The Consumer Financial Protection Bureau was created under last year's Dodd-Frank financial reform legislation as the centerpiece of efforts at reform in the wake of the financial meltdown of 2008. A moderate piece of legislation that was greatly watered down after heavy lobbying by financial interests and their allies in the Congress, it charges the CFPB with overseeing payday lenders, private student loan providers and other nonbank lenders, certain mortgage originators and servicers, debt collectors and credit-reporting agencies. Those players make up a financial sector responsible for some of the most harmful and deceptive lending practices of the past decade.

The CFPB is the brainchild of Harvard law Professor (and now Massachusetts Senate candidate) Elizabeth Warren, who was passed over to lead the agency because Republicans objected to her, and because Cordray, although a Democrat, was considered more politically palatable. But Republicans, who had said for months they would block any nomination to run the agency, say it should have no director at all. They say it should be run by an "oversight board." And they want to require it to seek congressional approval of its budget instead of being funded by the Federal Reserve, of which it is a part.

Republicans denied they want to weaken the new agency or undermine its mission to protect Wall Street cronies.

"This notion we are against consumer protection, that we're trying to gut CFPB, is just silly," Sen. David Vitter, R-La., a member of the Senate's banking committee, declared with a straight face.

What's silly is to insist a new agency to protect consumers be run by a five-person committee, and that you get to hold the purse strings, and then to suggest there's any other explanation than the obvious: When it comes down to consumers vs. Wall Street, you're looking out for the Street.

Where does it go from here? Bet on Obama appointing Cordray to the post through a "recess appointment" when the Congress is not in session, probably in January, and Republicans howling that that's not fair, and off we'll go again.

In the meantime, the CFPB is overseeing mortgages to prevent some of the abuses that led to the mortgage meltdown, one of its main duties. It is not, however, doing anything about issues such as payday loan abuses. And as Washington watchers know, no agency in town is going to be effective without capable, energetic leadership.

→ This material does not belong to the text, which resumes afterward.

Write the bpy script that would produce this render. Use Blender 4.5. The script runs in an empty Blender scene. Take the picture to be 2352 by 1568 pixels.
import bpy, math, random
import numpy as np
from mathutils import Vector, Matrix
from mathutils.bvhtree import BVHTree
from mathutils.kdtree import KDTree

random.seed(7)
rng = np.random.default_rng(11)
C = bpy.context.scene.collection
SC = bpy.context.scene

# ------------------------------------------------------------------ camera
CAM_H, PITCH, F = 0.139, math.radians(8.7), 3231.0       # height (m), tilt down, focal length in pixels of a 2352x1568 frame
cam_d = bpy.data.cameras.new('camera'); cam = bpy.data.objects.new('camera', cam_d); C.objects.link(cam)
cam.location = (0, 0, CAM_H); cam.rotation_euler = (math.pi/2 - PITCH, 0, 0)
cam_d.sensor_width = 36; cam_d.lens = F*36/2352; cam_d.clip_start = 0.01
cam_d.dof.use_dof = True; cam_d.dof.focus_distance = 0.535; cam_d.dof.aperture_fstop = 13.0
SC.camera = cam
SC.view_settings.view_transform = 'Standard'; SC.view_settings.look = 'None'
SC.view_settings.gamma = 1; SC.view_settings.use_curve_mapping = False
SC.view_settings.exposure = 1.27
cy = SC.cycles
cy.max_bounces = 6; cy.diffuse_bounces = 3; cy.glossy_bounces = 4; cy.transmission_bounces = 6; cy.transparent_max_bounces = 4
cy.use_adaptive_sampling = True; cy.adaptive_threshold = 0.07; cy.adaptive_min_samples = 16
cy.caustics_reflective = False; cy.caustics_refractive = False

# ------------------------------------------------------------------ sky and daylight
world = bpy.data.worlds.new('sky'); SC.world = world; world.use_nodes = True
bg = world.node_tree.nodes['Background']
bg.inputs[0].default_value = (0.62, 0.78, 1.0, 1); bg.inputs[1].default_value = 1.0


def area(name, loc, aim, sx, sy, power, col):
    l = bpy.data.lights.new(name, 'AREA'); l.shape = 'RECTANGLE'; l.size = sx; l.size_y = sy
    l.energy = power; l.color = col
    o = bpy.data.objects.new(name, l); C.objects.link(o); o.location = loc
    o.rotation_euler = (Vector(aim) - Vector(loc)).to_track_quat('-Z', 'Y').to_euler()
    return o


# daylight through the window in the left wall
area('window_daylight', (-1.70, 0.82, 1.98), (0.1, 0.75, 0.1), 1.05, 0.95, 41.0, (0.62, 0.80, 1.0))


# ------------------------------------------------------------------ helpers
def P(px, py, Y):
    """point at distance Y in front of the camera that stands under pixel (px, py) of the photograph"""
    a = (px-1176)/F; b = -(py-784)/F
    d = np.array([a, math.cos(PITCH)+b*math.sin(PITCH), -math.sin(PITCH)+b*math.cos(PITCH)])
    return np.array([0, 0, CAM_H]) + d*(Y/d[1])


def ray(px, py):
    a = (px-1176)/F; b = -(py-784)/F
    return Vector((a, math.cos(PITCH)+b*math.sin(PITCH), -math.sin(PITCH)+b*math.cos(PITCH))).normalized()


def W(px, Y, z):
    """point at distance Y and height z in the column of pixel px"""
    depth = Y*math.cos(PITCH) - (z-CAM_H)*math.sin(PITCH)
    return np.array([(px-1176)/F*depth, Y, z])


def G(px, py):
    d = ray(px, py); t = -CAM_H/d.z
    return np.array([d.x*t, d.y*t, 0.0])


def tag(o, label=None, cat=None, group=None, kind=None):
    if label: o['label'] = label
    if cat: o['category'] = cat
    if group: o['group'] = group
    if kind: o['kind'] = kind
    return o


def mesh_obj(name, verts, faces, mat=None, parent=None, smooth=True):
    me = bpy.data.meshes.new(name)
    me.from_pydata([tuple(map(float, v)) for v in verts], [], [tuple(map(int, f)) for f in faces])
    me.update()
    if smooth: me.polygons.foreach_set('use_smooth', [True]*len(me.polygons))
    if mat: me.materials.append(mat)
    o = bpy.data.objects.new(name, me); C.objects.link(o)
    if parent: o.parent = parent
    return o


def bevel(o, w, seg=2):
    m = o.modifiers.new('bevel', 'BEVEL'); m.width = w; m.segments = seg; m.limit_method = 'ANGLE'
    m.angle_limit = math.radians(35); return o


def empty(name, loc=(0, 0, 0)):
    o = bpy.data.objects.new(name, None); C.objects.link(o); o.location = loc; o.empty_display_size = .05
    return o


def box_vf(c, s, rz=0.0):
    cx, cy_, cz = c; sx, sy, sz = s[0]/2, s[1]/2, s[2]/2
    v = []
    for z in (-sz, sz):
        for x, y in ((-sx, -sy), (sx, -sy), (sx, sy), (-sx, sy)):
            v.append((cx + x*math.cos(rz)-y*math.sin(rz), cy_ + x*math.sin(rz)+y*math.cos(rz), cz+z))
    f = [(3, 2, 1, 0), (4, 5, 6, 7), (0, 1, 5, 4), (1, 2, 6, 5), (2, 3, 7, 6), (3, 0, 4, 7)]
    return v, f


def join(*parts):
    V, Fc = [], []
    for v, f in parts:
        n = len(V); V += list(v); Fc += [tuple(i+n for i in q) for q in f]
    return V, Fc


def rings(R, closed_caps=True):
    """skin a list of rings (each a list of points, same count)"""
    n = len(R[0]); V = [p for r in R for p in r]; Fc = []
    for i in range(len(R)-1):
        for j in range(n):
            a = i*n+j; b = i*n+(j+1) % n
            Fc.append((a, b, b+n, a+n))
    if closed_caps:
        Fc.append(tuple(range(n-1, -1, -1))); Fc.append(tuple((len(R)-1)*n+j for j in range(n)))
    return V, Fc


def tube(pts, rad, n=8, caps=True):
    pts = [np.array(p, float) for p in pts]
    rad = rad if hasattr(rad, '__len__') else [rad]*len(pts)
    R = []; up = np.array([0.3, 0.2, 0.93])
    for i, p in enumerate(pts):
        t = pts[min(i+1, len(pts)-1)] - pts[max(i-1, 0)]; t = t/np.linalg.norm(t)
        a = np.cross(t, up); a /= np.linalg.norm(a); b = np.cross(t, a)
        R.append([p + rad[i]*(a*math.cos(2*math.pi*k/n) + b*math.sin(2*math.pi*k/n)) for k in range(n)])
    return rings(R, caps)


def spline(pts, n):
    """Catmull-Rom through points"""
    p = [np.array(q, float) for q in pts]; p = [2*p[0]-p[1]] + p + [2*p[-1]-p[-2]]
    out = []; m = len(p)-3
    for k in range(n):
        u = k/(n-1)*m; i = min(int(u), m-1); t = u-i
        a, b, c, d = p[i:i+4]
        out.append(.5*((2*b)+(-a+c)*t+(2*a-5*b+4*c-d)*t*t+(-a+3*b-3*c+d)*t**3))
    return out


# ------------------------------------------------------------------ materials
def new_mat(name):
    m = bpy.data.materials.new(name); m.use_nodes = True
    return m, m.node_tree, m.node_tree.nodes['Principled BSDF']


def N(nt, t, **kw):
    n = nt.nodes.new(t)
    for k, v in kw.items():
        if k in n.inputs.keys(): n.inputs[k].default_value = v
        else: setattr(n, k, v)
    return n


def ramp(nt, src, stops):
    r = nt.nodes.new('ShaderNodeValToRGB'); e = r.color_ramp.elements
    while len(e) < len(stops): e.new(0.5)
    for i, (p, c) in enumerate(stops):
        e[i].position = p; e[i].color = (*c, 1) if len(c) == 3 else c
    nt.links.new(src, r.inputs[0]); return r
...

In the classic TV sitcom "The Beverly Hillbillies," the money-hungry bank president, Mr. Drysdale, was always willing to jump through any hoops to toady up to the nouveau riche Clampetts. In real life, 99 percent of us are anonymous cyphers playing a zero-sum game with the colossus that is the financial industry.

You can see that reflected in the credit-card agreement most of us haven't read, and yet more clearly in the lives of low-income old folks, the working poor, students and others dealing with nonbank lenders that have been allowed for too long to have their own way.